Subscribers (such as the Stream Processor and Storage Manager) use the rt.qpk (also known as the "RT kdb Insights qpk"), to receive messages from an RT stream.

The rt.qpk monitors the replicated merged log files, using file-system events, responds to their changes and surfaces those changes to the subscriber.

Subscribing

The subscriber needs to implement a message callback which provides the deserialized q messages and a position that can be used for restarting the subscriber from this point.

Pause and Resume

The subscriber can also decide to pause and resume the delivery of incoming new messages. While the subscriber is paused the subscriber's local log files still continue to grow so that on resume the delivery of messages can be resumed without the loss of any messsages.

Filtering

RT provides an efficient way to filter messages that are generic lists with one or two leading symbols, e.g (upd;trade;data).

The filtering function uses limited IO before deciding if the message satisfies the filtering criteria. The whole message payload is not loaded into memory from disk and it is not fully deserialized.

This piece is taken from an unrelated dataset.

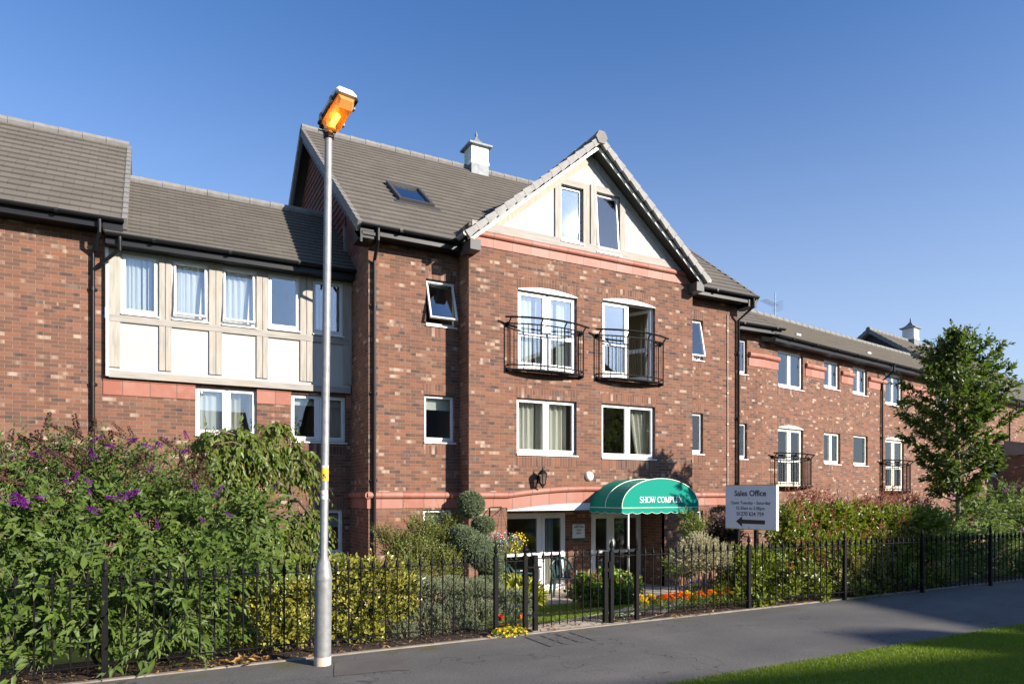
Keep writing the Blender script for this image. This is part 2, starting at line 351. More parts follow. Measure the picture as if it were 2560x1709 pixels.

The filter will only deliver the messages to the subscriber that satisfies the criteria.

Garbage collection of subscriber stream log files

Adopt the RT garbage collection policy

The RT Archiver manages the garbage collection of all merged stream logs inside RT based on a configurable policy.

These archival options can be defined as part of the kdb Insights Configuration.

By default the subscribers will adopt the garbage collection policy used by RT (opt-in). When log files are truncated in RT they are also truncated on all subscribers.

Subscriber opt-out

There are use cases where a subscriber may want to opt-out of the default behavior and independently manage the garbage collection of their local log files.

This decouples the subscriber from RT's global garbage collection policy. Therefore the subscriber must prune their own local log files as messages are consumed and no longer need to be replayed (say on a restart).

Lead subscriber

Another use case is where one of the subscribers can observe when messages have been persisted downstream either to a storage tier or another durable messaging system. After this has occurred those messages are no longer required to be replayed to it or other subscribers.

Note

This needs to be done as a deliberate design decision where one of the subscribers can be configured as the lead.

In this scenario that lead subscriber will drive the truncation of merged logs both in RT and the other subscribers. Note this would work alongside the RT Archiver, which is still required to ensure RT itself doesn't run out of disk space should the lead subscriber fail. However, an early truncation decision by the lead subscriber will take precedence over the RT Archiver policy.